Who says feminism hates politeness?

A study that highlights "benevolent sexism" incites complaints about female sexism. Oh please

By Mary Elizabeth Williams

Senior Writer

Published June 29, 2011 8:24PM (EDT)

Did you hear the one about the angry feminists, all ticked off at your manly courtesy? On Tuesday, Forbes blogger Jenna Goudreau asked "Is Chivalry Sexist?" Earlier this month, the ever controversy-stirring Daily Mail bellowed that "Men who hold open doors for women are SEXIST not chivalrous, feminists claim." And the charmers at Chicks on the Right  announced that a recent study had filled them with "a desire to punch the nearest self-proclaimed feminist in the face." Now that's just unladylike.

What's up with all the dude shaming and manners hating? In a study called "Seeing the Unseen"  by Janet Swim of Pennsylvania State University and Julia Becker of Philipps University Marburg, Germany, the psychologists had 120 college students in the U.S. and Germany keep a journal of sexism they noticed over a seven-day period. In addition to blatantly hostile and derogatory behavior, the subjects also noted "benevolent sexism," which "portrays women as 'pure,' the 'better' sex, and as idealized caregivers." In other words, don't be nice to women, right?

That's certainly the impression you might get reading through the stories and accompanying comments that have come in response to it. "Men -- you don't need to put up with this BS whining from over-privileged spoiled Western women," wrote a commenter on the HuffPo story on the study, while another railed, "Do you believe men are human? It doesn't look like it. If it weren't for men, you'd never have the right to vote." A commenter on Forbes, meanwhile, noted, "Life is not a bunch of wussy humanitarian ideals that mean nothing, like equality or gender rights." Another day on the Internet, another day of proof that there are some seriously angry dudes out there, you wussy humanitarians, you.

In her Forbes post, Jenna Goudreau writes, "Part of me feels that, with the monthly pains, likely childbearing and perpetual double standards of womanhood, I am owed some grocery lifting, pedestal placing and occasional spider killing by the men in my life. Likewise, certain gendered behaviors have such deep roots in romanticism—he pays on the first date, he gets down on one knee—I would truly be sad to see them go." First of all, having been through childbirth twice, I can assure Goudreau that a little spider killing doesn't constitute quid pro quo. (And everybody knows it's bad luck to boot.) More significantly, the idea of being "owed" anything by virtue of one's gender is what's pretty sexist here.

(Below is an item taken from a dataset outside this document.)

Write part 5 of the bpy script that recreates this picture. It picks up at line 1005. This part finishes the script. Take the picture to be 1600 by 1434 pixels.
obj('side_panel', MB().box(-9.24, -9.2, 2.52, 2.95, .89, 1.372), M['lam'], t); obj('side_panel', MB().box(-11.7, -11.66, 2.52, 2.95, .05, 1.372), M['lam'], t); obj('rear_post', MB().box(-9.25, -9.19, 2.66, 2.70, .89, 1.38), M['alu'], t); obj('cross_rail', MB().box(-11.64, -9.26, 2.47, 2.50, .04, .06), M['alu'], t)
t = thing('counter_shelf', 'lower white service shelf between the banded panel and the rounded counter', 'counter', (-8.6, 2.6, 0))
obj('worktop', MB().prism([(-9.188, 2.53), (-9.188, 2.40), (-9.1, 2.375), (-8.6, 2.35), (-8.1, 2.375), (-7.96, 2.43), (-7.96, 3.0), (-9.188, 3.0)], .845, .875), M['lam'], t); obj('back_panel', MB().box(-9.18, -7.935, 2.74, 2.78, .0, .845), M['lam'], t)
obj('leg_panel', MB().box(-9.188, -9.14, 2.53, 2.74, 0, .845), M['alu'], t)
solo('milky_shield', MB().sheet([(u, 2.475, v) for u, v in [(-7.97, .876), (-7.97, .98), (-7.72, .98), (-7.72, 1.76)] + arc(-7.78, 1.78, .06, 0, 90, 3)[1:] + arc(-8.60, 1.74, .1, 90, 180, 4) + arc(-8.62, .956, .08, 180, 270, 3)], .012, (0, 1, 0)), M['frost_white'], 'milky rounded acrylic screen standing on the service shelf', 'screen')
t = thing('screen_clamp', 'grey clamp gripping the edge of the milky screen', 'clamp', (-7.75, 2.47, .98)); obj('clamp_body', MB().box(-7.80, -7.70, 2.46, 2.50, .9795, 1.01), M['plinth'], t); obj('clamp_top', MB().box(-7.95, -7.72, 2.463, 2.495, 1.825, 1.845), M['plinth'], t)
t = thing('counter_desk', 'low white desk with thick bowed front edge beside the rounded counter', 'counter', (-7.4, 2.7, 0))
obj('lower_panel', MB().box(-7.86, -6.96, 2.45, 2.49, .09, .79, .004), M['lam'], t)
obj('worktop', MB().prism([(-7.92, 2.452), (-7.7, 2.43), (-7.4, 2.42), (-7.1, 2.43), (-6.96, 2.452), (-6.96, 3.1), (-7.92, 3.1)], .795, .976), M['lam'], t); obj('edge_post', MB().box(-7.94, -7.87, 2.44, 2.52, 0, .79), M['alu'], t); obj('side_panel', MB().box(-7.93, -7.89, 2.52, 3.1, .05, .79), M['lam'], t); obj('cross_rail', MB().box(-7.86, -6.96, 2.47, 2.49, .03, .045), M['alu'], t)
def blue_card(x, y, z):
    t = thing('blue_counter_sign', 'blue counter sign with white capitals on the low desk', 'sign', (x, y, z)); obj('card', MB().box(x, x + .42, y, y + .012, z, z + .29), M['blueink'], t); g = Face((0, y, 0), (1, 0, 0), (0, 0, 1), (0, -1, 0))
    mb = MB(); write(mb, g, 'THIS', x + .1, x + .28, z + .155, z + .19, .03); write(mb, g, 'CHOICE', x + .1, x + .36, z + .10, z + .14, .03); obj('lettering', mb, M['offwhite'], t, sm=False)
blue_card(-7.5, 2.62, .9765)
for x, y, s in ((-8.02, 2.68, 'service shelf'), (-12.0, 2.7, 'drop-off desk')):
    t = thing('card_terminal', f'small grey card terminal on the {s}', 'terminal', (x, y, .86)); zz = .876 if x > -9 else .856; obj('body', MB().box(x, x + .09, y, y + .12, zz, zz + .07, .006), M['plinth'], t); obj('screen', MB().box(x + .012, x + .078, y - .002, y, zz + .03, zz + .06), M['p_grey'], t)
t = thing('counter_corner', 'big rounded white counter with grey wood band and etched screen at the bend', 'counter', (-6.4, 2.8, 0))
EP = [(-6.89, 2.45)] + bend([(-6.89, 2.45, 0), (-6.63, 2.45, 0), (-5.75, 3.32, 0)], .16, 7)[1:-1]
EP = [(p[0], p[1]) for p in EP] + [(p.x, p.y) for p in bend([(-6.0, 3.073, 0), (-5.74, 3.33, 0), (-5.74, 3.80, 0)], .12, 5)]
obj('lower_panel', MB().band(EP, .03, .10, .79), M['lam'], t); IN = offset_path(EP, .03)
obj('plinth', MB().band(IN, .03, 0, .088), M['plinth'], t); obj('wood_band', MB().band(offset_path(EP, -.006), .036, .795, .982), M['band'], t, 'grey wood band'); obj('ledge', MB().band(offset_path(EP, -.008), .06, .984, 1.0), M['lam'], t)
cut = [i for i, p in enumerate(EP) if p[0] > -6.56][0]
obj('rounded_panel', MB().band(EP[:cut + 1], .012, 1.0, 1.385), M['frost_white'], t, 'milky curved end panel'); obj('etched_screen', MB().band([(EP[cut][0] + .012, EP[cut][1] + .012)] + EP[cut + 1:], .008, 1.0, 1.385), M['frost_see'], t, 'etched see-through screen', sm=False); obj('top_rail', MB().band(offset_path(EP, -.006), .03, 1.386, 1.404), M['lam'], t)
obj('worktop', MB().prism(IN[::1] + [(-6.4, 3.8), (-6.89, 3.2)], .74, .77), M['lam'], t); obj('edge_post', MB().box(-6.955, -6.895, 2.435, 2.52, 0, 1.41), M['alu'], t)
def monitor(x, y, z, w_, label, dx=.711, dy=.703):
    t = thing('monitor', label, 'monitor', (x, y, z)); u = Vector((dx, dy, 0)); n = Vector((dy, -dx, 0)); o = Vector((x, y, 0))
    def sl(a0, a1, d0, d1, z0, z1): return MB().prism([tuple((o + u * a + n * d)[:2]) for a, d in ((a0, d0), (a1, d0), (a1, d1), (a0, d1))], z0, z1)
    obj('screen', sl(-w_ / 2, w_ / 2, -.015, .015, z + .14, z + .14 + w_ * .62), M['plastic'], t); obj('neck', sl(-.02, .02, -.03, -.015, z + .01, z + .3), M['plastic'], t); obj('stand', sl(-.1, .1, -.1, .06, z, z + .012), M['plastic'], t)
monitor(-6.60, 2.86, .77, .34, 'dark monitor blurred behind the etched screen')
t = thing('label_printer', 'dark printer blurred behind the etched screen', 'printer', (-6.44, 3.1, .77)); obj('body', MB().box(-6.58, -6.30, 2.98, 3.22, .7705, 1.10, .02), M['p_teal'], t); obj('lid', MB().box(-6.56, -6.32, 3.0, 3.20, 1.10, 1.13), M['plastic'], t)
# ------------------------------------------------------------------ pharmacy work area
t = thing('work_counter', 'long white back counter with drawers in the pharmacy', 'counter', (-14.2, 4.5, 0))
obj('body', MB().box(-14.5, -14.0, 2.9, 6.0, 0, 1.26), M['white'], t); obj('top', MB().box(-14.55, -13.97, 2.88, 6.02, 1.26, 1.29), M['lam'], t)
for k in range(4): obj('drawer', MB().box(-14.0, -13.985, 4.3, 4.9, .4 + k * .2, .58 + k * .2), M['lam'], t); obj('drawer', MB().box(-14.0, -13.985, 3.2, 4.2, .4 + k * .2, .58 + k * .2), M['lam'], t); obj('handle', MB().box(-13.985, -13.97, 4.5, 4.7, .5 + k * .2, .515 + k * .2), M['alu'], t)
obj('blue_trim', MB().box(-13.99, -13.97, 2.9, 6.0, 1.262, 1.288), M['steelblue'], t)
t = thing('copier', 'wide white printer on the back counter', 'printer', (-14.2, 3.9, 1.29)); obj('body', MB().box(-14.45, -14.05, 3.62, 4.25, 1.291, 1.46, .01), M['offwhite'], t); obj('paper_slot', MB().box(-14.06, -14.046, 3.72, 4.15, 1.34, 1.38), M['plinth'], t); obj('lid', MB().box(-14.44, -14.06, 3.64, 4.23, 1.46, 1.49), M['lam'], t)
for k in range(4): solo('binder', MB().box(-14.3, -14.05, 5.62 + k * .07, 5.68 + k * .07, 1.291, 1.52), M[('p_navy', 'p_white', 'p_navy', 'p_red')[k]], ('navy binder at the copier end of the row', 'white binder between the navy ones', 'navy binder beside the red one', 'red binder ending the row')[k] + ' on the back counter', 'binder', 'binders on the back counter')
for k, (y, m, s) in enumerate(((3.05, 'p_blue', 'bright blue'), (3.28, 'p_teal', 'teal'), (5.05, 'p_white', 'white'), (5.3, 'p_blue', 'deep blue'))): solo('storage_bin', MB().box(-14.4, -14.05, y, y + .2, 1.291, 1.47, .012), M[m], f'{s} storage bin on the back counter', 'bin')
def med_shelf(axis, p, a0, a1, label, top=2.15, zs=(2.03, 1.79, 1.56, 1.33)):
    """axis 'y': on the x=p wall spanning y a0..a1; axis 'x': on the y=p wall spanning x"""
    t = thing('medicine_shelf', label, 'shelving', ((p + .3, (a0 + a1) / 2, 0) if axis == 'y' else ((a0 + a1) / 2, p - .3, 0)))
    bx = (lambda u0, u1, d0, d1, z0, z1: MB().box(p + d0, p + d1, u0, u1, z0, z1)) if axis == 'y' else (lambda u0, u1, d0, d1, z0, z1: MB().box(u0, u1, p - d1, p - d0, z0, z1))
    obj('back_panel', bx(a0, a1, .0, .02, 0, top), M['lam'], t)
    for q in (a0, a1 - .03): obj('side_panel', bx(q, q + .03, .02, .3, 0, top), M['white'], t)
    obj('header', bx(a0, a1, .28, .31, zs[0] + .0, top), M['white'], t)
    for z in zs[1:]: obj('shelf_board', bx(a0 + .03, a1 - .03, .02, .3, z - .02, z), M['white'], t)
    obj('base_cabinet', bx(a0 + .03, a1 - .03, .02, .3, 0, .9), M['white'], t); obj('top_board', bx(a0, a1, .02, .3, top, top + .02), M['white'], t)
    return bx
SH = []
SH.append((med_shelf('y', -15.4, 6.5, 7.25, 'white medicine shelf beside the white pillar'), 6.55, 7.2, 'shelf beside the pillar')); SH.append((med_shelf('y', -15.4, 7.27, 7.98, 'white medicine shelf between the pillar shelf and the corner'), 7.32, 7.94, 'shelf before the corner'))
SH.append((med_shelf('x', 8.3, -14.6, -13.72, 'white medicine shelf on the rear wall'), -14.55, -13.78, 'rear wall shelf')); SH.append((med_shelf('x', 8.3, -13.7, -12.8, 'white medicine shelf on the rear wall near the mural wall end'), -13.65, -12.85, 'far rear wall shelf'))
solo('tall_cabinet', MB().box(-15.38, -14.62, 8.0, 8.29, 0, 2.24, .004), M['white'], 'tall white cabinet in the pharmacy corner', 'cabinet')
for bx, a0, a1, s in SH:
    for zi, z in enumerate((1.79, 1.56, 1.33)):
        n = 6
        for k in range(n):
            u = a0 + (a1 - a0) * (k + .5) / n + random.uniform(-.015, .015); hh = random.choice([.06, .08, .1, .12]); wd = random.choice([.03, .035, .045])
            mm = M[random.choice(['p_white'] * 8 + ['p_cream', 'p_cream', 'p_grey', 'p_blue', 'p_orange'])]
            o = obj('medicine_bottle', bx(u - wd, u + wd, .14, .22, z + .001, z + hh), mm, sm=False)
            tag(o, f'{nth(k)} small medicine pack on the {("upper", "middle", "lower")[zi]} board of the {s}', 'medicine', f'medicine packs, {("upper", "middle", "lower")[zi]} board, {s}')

And that's one of the important parts of the study -- tiny in its size and limited in its scope though it was -- that hasn't been mentioned much in all the hand-wringing about how those darn feminists are trying to take away the right to hold doors. Women engage in benevolent sexism all the time too. As the study's authors wrote, they "endorse sexist beliefs, at least in part, because they do not attend to subtle, aggregate forms of sexism in their personal lives."

Admittedly, if ESPN refers, as it did in recent news crawl about Wimbledon, to the "men's" and "ladies" results, that's not exactly the semantic hill anybody wants to die on. (The correct terms are "gentlemen's" and "ladies," by the way.) But if a woman I know, who'd risen to vice president of her company, isn't thrilled about the colleague who praised her for "thinking like a man," maybe she's on to something. Likewise the underwhelmed woman whose sonogram technician announced she was having a daughter by saying "It's a princess!" Few among us are either man-brains or princesses, nor do we necessarily aspire to either extreme.

Most of us feminists -- male and female -- the Chicks on the Right would like to punch in the face can distinguish between good manners and condescension. We know human beings can accept sincere kindnesses from each other being without being exploited. We are even comfortable in our differences. We just don't trade in flippant generalizations about gender, even ones that would put us on a pedestal we never asked for. Why would we, when the view from side by side is so much nicer? And anyone with a brain knows, there's a world of difference between opening a door for a woman and trying to stand in her way.